Its main function was intended to be the transportation of coal from collieries and Lanarkshire and Ayrshire, over other railways, to a coal depot on the south bank of the River Clyde.
It linked the Polloc and Govan Railway with the Glasgow and Paisley Joint Railway, the Glasgow, Paisley, Kilmarnock and Ayr Railway, the Glasgow, Barrhead and Kilmarnock Joint Railway and the Clydesdale Junction Railway.
On 24 July 1854 parts of the line were vested with the Caledonian Railway; and final amalgamation occurred on 29 June 1865.
In the 1921 Railway Grouping it became part of the London, Midland and Scottish Railway (LMS).

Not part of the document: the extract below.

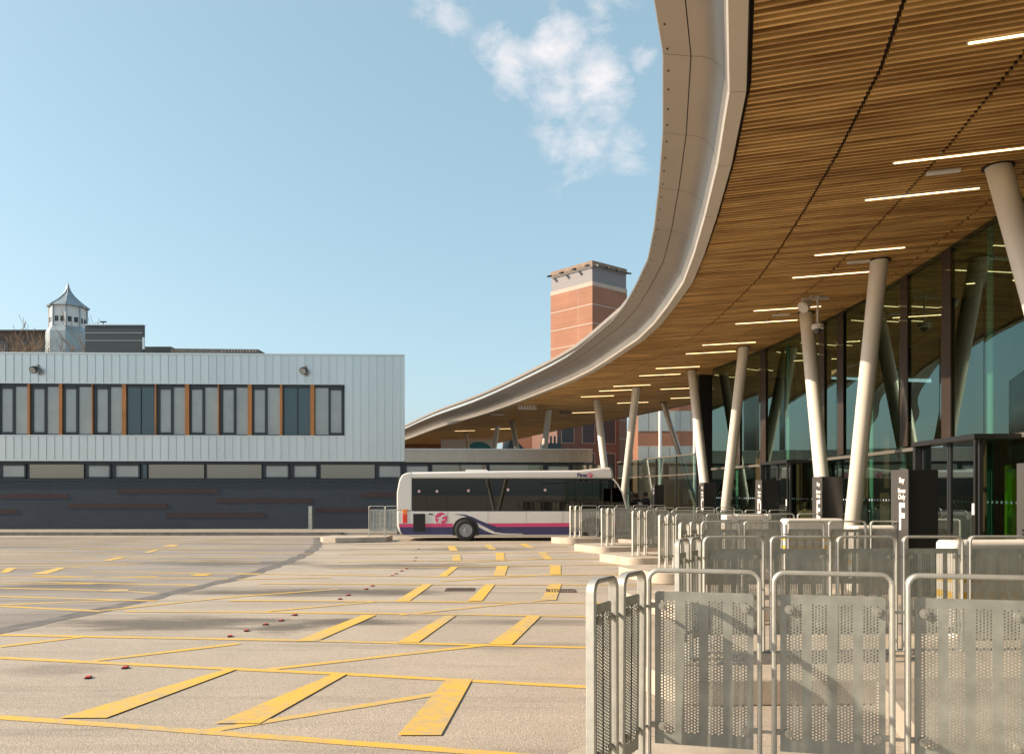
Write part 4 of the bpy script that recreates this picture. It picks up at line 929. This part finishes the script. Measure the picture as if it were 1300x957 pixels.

From its terminus at the River Clyde, the General Terminus and Glasgow Harbour Railway proceeded to Scotland Street Junction, where one branch crossed under the Glasgow and Paisley Joint Railway to join the City Union Line at Port Eglinton Junction. The other branch crossed under both the Glasgow and Paisley Joint Railway and the Paisley Canal Line; before splitting at Terminus Junction. One branch joined the Glasgow, Barrhead and Neilson Direct Railway and the Cathcart District Railway at Muirhouse Central Junction, the other branch passed through one of the Eglinton Street Tunnels and joined the Polloc and Govan Railway.